## [What is being asked]
Stop after the line with "for y in by: inst(db,'bench_desk',(bx,y,0))": repeat exactly every line before it, beginning with the first, and that line itself.

## [Recorded information]
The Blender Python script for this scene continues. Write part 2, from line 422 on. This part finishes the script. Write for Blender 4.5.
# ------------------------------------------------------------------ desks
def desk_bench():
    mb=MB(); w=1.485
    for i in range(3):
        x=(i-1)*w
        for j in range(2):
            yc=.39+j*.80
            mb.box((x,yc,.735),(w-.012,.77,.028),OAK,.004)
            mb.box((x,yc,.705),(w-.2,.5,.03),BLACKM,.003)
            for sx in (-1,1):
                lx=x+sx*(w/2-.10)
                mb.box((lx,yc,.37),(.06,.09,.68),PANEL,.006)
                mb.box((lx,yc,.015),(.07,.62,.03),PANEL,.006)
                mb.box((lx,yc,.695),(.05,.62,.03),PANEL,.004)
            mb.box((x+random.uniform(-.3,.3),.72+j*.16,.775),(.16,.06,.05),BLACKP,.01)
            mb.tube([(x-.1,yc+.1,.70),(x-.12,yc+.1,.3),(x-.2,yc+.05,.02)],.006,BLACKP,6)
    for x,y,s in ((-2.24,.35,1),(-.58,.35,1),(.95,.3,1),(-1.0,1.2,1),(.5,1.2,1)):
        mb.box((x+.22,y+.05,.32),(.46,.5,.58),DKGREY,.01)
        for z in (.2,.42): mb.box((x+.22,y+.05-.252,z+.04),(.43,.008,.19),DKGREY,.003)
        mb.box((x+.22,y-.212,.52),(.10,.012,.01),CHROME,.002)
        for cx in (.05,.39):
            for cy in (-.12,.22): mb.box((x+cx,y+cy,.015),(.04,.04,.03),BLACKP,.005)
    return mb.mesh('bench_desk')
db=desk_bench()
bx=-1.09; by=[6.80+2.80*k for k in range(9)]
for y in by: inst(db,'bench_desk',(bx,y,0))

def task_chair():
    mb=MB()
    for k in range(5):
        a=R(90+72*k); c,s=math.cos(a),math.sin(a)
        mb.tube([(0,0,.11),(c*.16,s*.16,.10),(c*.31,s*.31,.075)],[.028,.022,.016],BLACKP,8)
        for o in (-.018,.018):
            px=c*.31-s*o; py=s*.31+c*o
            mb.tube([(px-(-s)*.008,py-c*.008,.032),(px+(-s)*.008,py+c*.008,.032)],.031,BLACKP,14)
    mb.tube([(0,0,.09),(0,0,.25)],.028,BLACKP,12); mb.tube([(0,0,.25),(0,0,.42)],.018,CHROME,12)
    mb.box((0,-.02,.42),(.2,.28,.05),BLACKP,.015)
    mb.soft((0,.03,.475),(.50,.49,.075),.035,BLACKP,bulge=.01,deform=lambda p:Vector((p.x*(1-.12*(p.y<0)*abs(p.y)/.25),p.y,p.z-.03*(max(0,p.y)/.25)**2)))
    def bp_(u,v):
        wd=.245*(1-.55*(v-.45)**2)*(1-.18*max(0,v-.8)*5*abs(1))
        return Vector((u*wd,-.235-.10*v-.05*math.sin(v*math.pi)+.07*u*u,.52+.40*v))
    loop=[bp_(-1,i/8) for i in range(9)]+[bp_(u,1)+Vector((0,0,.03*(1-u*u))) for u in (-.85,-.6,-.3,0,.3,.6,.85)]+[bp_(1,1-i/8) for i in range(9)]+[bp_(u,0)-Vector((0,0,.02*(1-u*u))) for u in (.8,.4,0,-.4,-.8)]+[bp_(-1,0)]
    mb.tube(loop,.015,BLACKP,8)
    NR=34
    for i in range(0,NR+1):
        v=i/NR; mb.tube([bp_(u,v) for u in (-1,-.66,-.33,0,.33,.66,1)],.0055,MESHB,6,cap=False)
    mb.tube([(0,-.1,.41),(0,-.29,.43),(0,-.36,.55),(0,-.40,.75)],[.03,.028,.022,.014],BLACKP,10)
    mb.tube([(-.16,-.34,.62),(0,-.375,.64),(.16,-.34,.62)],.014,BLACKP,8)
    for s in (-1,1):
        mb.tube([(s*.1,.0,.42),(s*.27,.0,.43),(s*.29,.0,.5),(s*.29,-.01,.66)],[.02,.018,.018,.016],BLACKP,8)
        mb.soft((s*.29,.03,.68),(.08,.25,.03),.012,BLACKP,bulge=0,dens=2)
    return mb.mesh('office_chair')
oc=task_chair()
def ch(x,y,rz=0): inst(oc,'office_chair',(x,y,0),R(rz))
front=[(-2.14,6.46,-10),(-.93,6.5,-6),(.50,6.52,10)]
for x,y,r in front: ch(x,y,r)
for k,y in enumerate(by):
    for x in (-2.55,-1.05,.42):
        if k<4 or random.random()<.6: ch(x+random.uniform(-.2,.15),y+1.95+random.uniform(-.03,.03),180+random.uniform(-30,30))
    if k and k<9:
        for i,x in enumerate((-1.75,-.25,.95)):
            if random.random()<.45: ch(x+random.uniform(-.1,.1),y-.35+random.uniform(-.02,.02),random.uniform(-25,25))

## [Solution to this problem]
The Blender Python script for this scene continues. Write part 2, from line 422 on. This part finishes the script. Write for Blender 4.5.
# ------------------------------------------------------------------ desks
def desk_bench():
    mb=MB(); w=1.485
    for i in range(3):
        x=(i-1)*w
        for j in range(2):
            yc=.39+j*.80
            mb.box((x,yc,.735),(w-.012,.77,.028),OAK,.004)
            mb.box((x,yc,.705),(w-.2,.5,.03),BLACKM,.003)
            for sx in (-1,1):
                lx=x+sx*(w/2-.10)
                mb.box((lx,yc,.37),(.06,.09,.68),PANEL,.006)
                mb.box((lx,yc,.015),(.07,.62,.03),PANEL,.006)
                mb.box((lx,yc,.695),(.05,.62,.03),PANEL,.004)
            mb.box((x+random.uniform(-.3,.3),.72+j*.16,.775),(.16,.06,.05),BLACKP,.01)
            mb.tube([(x-.1,yc+.1,.70),(x-.12,yc+.1,.3),(x-.2,yc+.05,.02)],.006,BLACKP,6)
    for x,y,s in ((-2.24,.35,1),(-.58,.35,1),(.95,.3,1),(-1.0,1.2,1),(.5,1.2,1)):
        mb.box((x+.22,y+.05,.32),(.46,.5,.58),DKGREY,.01)
        for z in (.2,.42): mb.box((x+.22,y+.05-.252,z+.04),(.43,.008,.19),DKGREY,.003)
        mb.box((x+.22,y-.212,.52),(.10,.012,.01),CHROME,.002)
        for cx in (.05,.39):
            for cy in (-.12,.22): mb.box((x+cx,y+cy,.015),(.04,.04,.03),BLACKP,.005)
    return mb.mesh('bench_desk')
db=desk_bench()
bx=-1.09; by=[6.80+2.80*k for k in range(9)]
for y in by: inst(db,'bench_desk',(bx,y,0))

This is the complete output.